-- Provided entries start --
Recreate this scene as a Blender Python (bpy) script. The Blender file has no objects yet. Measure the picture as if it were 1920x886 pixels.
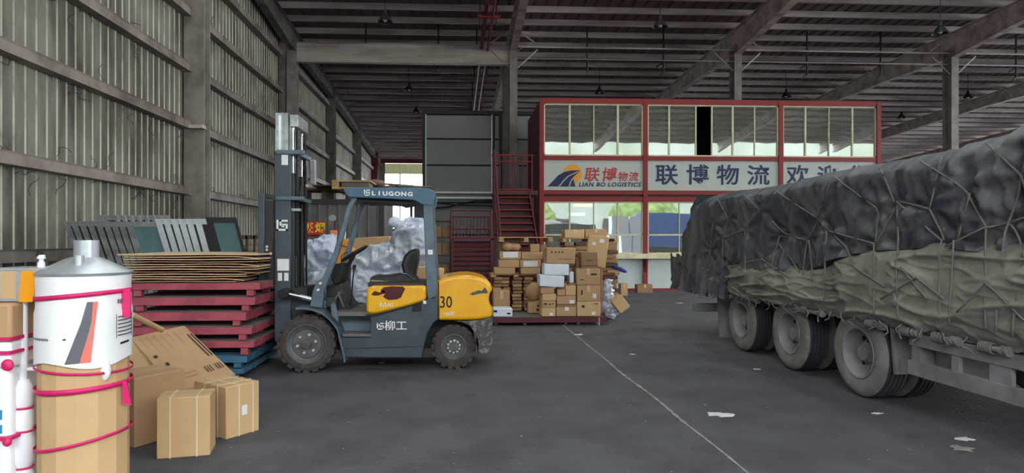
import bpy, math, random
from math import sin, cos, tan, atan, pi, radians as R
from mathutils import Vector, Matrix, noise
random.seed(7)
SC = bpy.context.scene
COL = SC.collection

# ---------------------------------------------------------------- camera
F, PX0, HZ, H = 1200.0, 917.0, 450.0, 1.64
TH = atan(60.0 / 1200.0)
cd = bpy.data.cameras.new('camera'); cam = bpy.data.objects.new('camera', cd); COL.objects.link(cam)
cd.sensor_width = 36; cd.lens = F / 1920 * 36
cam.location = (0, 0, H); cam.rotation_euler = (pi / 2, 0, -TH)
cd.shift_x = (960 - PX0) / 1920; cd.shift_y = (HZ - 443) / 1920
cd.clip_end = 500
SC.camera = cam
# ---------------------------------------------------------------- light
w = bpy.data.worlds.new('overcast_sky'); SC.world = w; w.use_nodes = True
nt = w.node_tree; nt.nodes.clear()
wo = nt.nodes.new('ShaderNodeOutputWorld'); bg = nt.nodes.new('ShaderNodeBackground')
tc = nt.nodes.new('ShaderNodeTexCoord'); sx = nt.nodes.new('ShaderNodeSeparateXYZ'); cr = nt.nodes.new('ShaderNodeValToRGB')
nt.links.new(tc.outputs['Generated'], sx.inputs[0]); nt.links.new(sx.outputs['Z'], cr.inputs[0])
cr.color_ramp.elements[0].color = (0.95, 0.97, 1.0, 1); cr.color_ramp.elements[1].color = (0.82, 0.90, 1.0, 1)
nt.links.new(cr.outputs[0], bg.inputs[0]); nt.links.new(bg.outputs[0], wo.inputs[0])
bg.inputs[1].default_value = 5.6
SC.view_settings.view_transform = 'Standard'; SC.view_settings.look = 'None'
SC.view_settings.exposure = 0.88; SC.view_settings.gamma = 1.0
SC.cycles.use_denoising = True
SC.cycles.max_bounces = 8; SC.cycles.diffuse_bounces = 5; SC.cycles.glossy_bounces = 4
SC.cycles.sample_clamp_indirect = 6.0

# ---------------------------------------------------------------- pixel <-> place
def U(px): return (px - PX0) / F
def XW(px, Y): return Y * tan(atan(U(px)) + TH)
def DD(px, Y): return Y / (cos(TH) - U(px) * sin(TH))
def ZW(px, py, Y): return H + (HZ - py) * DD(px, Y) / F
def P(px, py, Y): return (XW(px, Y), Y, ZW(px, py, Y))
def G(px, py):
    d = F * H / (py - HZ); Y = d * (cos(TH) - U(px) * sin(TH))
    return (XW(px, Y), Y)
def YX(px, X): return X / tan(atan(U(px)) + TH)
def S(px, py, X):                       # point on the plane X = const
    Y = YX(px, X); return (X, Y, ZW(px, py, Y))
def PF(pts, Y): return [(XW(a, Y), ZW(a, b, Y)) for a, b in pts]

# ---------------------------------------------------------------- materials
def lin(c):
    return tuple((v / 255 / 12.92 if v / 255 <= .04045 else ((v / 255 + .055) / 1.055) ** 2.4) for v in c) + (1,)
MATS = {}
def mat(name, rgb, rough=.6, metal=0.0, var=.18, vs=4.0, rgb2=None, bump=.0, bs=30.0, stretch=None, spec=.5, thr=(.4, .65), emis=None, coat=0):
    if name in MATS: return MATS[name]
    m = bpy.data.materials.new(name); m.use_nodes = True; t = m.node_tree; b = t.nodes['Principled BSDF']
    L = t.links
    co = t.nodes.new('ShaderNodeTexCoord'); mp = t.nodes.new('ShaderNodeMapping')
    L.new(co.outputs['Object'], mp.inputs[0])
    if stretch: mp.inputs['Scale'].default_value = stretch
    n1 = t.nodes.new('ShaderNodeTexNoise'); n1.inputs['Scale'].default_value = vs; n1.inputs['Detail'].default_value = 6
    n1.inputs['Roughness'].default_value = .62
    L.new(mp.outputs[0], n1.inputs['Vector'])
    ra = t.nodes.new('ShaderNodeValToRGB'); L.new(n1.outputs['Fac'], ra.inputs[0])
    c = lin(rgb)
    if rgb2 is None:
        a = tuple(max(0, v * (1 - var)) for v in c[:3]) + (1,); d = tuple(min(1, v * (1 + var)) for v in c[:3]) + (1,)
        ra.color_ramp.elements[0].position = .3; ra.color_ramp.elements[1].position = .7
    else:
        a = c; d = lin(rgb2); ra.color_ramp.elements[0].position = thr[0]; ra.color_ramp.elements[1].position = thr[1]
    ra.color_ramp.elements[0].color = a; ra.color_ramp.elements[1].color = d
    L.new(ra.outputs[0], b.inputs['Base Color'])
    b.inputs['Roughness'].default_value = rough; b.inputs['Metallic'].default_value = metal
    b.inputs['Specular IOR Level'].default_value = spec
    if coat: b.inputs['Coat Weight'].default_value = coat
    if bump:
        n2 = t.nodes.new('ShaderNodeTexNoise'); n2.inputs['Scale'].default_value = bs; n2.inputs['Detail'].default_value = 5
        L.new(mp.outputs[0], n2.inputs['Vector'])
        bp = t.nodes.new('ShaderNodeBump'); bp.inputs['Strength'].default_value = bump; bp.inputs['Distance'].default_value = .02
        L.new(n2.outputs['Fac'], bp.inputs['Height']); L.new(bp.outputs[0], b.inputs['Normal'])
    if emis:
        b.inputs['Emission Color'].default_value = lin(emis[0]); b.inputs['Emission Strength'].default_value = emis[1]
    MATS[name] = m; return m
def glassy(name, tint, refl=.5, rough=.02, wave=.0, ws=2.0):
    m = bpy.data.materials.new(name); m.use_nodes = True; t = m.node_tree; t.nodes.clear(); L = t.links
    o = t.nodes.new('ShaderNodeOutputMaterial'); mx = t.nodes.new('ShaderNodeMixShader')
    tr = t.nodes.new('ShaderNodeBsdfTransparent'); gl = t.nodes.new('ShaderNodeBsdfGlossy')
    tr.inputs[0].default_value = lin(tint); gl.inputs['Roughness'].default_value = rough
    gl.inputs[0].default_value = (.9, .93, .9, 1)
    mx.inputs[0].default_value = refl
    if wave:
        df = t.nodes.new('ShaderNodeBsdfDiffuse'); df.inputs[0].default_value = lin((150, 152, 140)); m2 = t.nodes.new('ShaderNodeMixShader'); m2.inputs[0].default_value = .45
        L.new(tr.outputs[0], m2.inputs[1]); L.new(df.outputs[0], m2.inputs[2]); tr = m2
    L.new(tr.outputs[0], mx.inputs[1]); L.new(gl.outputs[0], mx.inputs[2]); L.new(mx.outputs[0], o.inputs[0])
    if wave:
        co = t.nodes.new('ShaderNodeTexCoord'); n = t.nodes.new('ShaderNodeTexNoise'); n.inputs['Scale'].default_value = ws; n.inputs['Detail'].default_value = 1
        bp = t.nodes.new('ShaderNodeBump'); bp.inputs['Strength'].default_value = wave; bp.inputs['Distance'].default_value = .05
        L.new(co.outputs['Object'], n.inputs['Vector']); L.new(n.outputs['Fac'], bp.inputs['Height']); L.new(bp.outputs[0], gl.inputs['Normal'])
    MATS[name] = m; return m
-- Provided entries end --
-- Provided entries start --
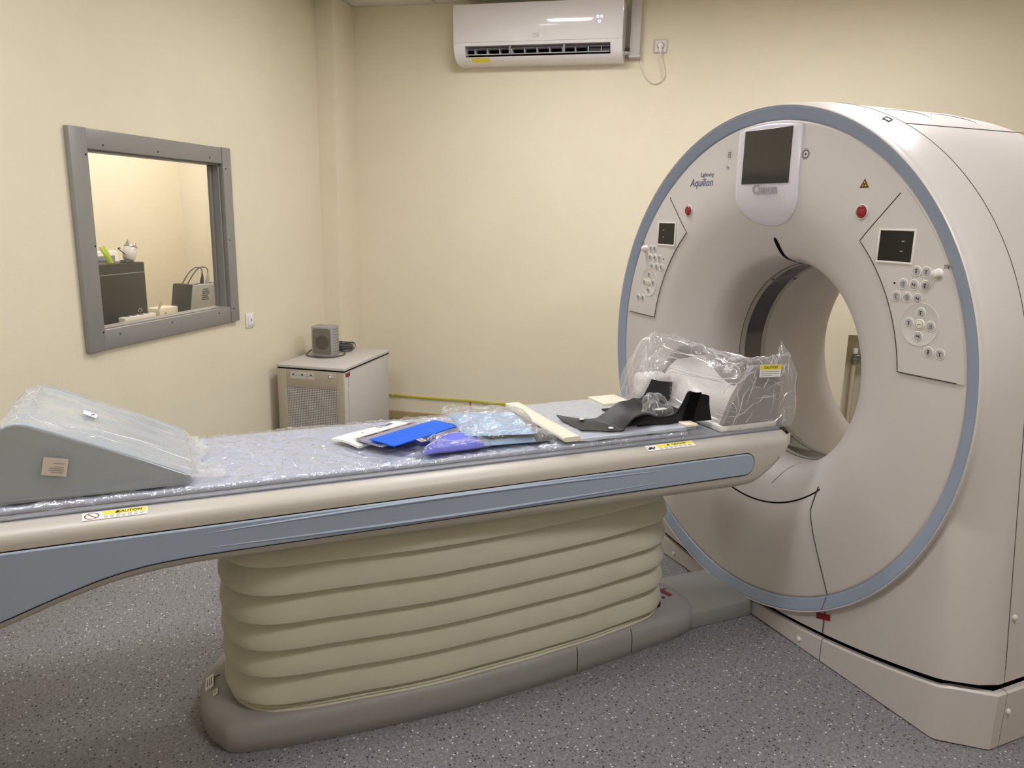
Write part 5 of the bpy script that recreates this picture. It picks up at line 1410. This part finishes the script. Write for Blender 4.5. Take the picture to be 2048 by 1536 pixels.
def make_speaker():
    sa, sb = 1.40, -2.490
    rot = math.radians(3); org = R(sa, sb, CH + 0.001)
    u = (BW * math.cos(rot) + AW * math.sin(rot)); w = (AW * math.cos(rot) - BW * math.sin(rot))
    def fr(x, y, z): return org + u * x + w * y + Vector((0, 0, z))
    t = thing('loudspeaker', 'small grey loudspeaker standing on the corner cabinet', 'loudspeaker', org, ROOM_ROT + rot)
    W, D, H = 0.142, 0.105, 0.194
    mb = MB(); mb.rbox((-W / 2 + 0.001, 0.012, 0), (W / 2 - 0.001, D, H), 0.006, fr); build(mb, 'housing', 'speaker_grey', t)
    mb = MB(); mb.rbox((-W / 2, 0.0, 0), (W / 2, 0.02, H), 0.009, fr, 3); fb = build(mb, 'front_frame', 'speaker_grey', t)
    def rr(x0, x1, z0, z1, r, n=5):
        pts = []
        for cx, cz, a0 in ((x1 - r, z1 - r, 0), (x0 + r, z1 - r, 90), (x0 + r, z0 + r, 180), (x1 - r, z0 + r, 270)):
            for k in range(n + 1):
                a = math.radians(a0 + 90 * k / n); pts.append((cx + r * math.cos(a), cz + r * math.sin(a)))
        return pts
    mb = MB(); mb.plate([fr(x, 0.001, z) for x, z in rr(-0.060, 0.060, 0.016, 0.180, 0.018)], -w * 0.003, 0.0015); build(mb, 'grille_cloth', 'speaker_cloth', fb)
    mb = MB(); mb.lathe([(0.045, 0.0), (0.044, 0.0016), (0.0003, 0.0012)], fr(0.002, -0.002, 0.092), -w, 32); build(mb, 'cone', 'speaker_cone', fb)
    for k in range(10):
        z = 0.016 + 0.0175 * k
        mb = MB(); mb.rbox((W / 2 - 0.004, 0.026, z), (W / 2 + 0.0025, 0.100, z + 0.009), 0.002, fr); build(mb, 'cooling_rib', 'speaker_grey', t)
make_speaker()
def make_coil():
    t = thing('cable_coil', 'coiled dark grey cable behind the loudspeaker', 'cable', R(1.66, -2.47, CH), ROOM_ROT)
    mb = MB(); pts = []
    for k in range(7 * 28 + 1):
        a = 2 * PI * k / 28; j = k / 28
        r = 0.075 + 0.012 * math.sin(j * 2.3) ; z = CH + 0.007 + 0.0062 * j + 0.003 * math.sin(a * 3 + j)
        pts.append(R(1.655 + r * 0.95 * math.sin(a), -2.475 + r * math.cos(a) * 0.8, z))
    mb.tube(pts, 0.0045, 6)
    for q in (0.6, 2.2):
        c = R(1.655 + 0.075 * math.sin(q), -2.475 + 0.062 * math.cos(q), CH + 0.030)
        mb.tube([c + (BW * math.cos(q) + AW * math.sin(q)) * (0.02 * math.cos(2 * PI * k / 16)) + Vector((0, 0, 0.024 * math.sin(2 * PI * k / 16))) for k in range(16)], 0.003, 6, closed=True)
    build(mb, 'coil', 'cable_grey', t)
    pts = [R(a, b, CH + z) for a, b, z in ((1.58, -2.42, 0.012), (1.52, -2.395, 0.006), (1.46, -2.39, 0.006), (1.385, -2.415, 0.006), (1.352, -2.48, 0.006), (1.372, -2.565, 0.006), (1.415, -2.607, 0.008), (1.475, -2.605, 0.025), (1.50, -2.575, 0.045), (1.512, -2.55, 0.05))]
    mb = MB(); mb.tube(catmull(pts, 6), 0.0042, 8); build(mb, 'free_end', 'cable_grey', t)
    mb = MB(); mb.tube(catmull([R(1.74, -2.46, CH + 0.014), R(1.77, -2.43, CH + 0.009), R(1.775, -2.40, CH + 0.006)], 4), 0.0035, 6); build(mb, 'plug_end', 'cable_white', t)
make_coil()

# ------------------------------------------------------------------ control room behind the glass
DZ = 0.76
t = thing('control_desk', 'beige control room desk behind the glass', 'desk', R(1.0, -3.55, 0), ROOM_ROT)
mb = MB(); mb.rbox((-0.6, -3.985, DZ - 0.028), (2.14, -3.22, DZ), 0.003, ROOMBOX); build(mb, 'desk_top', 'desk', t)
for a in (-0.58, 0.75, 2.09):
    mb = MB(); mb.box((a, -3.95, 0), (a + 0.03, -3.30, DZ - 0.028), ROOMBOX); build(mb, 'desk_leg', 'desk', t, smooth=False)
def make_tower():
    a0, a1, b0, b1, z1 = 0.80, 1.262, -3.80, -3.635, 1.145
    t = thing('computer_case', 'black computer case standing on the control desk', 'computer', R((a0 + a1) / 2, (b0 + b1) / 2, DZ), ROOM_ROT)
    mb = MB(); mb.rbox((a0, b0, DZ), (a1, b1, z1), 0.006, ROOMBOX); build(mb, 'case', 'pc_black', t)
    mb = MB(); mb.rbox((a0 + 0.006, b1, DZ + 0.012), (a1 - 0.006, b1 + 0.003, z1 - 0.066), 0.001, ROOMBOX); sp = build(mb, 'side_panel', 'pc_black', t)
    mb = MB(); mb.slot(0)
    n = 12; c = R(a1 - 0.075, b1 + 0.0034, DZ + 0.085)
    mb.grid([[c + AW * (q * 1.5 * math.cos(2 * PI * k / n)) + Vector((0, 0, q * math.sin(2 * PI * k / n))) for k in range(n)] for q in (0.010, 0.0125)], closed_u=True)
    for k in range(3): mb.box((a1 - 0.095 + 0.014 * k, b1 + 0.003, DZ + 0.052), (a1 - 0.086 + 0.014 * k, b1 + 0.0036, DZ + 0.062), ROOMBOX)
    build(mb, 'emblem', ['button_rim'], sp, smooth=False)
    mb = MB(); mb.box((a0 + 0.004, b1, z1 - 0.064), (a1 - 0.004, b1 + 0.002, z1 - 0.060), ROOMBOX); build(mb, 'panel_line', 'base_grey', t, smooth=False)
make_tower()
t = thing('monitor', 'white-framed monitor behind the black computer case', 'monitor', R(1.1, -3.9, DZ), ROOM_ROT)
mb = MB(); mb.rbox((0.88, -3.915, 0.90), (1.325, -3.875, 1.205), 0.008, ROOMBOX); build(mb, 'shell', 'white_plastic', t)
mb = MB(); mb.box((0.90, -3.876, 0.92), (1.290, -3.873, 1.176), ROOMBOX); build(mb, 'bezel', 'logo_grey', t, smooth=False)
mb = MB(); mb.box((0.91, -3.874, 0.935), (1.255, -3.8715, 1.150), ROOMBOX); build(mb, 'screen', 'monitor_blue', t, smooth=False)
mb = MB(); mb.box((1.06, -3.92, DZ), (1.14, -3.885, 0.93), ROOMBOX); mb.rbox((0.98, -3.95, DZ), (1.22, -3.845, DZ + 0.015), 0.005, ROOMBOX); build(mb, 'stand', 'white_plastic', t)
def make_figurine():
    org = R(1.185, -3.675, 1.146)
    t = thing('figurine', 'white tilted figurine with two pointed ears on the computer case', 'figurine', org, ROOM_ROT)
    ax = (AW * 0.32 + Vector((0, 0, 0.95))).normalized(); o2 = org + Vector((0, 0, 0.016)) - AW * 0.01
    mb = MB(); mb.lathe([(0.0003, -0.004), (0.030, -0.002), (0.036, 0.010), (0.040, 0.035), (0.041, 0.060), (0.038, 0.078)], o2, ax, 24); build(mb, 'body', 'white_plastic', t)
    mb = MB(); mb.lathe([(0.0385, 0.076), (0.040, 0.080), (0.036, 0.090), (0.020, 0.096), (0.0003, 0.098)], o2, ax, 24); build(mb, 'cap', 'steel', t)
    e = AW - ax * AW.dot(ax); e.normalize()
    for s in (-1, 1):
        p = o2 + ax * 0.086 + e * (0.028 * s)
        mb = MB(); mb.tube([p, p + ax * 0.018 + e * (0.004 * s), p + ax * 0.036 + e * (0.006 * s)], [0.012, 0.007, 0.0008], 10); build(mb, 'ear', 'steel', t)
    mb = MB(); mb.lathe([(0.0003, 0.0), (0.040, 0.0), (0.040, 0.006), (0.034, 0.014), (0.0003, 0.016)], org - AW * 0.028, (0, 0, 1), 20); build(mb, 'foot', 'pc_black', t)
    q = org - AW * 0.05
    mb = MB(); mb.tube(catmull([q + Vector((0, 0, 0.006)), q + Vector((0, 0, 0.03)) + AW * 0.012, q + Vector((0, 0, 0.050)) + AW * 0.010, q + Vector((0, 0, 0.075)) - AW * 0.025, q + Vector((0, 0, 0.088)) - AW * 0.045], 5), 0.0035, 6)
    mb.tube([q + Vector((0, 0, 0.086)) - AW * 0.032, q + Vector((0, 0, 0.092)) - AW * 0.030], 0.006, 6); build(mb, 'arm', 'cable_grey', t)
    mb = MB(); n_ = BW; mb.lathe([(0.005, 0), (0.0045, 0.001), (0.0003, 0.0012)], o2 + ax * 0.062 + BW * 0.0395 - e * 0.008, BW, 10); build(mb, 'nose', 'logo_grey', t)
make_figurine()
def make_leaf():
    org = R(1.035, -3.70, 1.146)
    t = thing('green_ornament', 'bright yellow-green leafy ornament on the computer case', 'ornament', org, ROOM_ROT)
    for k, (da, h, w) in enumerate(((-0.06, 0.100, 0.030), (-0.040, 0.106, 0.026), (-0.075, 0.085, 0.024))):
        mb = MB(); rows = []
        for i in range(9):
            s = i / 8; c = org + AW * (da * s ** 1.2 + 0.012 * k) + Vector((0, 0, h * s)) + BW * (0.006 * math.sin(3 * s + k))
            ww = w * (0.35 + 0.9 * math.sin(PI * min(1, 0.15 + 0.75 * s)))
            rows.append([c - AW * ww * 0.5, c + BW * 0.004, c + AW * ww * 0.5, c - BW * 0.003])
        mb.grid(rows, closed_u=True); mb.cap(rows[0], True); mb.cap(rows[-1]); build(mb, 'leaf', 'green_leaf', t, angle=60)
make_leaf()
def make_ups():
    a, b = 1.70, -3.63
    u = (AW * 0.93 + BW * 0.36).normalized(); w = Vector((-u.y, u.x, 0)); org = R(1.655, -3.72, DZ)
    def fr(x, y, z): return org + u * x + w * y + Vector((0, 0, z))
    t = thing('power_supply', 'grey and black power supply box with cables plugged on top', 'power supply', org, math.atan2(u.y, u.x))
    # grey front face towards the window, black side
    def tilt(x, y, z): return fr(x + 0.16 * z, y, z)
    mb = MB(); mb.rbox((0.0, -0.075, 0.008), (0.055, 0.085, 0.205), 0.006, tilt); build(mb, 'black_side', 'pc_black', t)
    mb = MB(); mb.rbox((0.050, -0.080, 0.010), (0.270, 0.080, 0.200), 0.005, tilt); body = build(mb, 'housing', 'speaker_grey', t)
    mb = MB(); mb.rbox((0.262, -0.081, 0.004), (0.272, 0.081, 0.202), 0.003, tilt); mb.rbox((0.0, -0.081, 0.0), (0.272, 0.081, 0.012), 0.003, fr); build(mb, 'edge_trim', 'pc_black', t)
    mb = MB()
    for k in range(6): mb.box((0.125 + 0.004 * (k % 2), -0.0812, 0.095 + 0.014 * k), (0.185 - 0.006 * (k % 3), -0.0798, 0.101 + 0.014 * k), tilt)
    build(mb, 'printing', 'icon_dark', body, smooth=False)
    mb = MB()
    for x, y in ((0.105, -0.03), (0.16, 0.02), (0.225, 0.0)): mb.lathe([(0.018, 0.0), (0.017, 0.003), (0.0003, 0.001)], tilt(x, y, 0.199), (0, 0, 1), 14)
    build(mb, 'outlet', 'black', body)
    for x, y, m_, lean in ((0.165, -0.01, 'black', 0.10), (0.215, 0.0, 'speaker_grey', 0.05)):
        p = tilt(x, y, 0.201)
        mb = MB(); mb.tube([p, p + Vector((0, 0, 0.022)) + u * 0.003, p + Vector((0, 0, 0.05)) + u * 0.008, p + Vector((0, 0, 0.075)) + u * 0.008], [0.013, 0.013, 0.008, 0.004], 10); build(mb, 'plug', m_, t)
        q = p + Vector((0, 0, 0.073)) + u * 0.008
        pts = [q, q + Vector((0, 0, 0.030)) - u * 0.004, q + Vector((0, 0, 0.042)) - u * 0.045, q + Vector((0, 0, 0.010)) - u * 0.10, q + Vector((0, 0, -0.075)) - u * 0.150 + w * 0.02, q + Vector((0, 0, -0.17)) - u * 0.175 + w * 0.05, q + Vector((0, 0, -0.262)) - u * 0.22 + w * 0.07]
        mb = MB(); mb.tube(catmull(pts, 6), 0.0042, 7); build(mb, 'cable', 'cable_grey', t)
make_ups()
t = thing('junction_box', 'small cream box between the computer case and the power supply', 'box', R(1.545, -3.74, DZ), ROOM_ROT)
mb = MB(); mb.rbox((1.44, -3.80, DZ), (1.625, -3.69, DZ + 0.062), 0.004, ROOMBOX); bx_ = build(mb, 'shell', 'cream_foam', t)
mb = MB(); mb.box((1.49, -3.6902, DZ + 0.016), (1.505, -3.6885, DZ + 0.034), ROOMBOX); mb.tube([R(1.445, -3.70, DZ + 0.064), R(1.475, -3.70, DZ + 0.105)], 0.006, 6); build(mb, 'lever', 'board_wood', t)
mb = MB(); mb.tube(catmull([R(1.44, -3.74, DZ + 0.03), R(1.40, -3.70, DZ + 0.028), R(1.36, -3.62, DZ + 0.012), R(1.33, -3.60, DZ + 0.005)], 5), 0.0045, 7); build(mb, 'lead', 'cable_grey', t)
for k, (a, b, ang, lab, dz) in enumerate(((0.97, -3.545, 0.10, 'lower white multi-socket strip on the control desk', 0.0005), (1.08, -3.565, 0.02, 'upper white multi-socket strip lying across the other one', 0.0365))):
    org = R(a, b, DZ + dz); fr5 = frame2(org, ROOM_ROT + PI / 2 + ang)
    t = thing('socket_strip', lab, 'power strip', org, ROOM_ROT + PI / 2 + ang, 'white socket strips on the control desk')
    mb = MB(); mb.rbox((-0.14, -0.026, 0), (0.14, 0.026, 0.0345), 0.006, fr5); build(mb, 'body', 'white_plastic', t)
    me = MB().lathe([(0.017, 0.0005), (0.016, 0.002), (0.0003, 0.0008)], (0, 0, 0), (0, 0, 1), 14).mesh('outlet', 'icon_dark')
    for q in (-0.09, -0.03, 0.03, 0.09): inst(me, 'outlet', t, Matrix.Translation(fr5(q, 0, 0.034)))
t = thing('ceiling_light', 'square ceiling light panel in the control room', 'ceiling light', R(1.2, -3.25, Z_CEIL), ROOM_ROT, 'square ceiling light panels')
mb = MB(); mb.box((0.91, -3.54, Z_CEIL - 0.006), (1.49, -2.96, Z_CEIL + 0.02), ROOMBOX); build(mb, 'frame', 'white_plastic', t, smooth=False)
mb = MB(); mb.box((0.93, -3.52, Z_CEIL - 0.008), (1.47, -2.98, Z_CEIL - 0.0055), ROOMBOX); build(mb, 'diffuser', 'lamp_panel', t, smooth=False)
-- Provided entries end --
### Directions for this task
Above are records with pictures. Reproduce exactly only the lines from the line with "Recreate this scene" through the line with "COL = SC.collection", both ends included, and leave the pictures out.

### Task answer
Recreate this scene as a Blender Python (bpy) script. The Blender file has no objects yet. Measure the picture as if it were 1920x886 pixels.
import bpy, math, random
from math import sin, cos, tan, atan, pi, radians as R
from mathutils import Vector, Matrix, noise
random.seed(7)
SC = bpy.context.scene
COL = SC.collection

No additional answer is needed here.